Der Bericht der EBA zeigt bereits auf, wie ein Rechtsrahmen für True-Sale-Verbriefungen aussehen könnte. Es werden u. a. drei alternative Ansätze beleuchtet, die von der Verbriefung eines Mindestanteils grüner Forderungen (Light Green) über die nachhaltige Erlösverwendung und Verbriefung eines Mindestanteils grüner Forderungen (Medium Green) bis hin zu einer zu 100% nachhaltigen Erlösverwendung und Verbriefung eines Mindestanteils grüner Forderungen (Dark Green) reichen.

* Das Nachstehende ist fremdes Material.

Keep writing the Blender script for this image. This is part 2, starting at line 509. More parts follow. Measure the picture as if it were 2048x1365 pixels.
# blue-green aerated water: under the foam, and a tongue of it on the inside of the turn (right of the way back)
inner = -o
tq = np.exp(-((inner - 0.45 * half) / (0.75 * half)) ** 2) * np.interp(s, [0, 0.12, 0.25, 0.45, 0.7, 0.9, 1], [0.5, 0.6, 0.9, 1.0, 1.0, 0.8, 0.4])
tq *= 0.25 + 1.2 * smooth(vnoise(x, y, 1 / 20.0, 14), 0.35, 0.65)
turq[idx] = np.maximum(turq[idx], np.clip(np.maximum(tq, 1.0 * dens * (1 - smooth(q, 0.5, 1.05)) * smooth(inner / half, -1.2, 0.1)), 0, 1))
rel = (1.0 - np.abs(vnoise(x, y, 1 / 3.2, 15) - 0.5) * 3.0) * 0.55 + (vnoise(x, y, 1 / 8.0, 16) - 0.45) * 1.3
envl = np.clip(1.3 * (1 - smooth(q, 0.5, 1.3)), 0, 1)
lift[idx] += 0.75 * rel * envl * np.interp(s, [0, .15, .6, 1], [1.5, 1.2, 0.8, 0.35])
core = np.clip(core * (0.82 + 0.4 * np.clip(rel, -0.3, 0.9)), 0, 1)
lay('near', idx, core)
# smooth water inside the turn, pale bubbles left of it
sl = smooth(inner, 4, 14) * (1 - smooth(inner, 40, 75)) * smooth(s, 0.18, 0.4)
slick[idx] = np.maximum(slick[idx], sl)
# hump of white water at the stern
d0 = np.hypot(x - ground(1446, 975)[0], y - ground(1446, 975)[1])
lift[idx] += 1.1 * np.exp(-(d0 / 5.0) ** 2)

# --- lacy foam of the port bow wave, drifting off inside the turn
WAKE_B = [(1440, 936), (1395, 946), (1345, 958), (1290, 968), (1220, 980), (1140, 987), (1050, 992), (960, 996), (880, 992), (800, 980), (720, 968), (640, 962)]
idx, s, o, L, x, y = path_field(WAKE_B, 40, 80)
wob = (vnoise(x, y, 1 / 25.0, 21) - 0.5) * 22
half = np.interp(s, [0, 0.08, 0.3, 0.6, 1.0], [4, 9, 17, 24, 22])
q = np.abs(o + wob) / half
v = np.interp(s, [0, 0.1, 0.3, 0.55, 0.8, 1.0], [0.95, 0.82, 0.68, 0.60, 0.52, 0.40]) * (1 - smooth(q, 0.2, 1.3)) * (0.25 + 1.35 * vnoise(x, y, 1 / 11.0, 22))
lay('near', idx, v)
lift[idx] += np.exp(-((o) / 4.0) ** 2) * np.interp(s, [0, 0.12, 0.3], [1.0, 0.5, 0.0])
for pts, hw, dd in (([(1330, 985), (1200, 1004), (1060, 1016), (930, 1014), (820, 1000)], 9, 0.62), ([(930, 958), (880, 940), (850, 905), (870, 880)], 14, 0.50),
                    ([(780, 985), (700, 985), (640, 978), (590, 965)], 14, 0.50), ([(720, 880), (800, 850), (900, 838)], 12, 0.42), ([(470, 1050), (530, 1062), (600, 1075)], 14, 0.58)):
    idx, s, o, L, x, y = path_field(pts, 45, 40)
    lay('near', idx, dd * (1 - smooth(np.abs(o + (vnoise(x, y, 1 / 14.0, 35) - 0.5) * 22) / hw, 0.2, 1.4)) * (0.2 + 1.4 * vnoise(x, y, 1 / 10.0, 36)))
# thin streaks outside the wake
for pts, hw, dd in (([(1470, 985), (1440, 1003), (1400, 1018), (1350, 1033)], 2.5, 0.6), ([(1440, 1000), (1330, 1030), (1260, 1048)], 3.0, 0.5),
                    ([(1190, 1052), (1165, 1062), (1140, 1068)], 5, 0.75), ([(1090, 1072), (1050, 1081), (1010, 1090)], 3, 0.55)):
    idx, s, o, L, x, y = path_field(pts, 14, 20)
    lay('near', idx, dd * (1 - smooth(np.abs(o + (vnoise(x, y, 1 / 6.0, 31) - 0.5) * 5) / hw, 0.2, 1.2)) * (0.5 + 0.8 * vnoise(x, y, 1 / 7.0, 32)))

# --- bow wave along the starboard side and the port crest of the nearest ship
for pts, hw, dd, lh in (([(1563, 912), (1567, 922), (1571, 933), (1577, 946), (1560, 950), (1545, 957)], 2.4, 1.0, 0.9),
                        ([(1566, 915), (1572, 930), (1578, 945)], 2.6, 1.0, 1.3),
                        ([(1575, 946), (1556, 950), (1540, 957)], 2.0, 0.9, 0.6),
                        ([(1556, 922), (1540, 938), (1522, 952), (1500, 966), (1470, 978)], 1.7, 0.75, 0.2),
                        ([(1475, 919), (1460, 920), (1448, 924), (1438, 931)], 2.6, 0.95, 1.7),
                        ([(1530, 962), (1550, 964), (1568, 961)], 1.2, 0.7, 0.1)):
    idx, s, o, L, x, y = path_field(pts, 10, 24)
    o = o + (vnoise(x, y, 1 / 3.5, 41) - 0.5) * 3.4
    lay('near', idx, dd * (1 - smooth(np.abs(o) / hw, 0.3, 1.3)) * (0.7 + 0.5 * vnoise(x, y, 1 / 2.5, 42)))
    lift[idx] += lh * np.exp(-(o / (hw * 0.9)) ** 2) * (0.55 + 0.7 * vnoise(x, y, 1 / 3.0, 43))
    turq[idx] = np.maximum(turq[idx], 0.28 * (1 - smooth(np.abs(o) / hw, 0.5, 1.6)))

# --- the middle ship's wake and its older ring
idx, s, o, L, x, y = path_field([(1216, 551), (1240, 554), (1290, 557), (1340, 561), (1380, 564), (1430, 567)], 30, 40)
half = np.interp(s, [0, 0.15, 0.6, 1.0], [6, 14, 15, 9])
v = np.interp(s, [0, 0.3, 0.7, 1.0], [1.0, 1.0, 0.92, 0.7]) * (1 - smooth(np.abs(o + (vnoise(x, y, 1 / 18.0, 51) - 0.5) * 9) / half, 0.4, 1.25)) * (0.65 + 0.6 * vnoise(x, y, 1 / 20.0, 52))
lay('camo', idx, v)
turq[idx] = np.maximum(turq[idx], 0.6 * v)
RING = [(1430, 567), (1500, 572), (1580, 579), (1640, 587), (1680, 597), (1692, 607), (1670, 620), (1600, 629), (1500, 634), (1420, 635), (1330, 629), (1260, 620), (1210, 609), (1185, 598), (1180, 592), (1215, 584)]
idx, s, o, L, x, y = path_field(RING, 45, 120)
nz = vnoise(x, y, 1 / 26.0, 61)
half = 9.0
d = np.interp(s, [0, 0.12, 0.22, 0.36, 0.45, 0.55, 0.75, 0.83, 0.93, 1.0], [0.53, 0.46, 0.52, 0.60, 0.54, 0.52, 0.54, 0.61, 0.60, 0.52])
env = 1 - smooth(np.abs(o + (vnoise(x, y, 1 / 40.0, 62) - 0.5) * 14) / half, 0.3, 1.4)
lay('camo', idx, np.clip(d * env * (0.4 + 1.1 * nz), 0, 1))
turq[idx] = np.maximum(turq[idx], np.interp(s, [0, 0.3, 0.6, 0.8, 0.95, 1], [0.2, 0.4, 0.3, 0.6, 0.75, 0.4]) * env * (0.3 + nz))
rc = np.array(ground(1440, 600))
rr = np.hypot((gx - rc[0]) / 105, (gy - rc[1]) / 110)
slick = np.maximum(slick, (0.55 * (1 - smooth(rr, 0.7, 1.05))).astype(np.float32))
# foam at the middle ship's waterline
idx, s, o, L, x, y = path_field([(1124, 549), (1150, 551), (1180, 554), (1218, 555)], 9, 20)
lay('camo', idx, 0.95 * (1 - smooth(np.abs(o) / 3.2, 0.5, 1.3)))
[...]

Grundsätzlich erscheint die Kombination aus grünen Forderungen und nachhaltiger Erlösverwendung zielführend, um die Nachhaltigkeit von Verbriefungen zu messen. Jedoch sollte kein zu hoher Maßstab an den Grad der Nachhaltigkeit angelegt werden. Ein Ansatz mit 100% nachhaltiger Erlösverwendung stünde ungeachtet eines Mindestanteils an grünen Forderungen wohl auf lange Sicht nicht im Einklang mit den typischen Merkmalen einer Verbriefung als assetbasiertes Finanzierungsinstrument.
Flexibilität notwendig
Die Bestrebungen der EBA zur Förderung eines nachhaltigen Verbriefungsmarkts und auch die konkreten Vorschläge der EBA sind durchaus zu begrüßen. Nichtsdestotrotz bleibt abzuwarten, inwieweit der europäische Gesetzgeber diese auch aufgreifen wird. Hierbei sollte im Blick behalten werden, dass ein künftiger Rechtsrahmen für nachhaltige Verbriefungen dennoch hinreichend Flexibilität gewährt, um auch diese entsprechend ihren typischen Merkmalen ausgestalten und deren Vorteile voll ausschöpfen zu können.
*) Dr. Martin Freytag ist Rechtsanwalt von GSK Stockmann in München.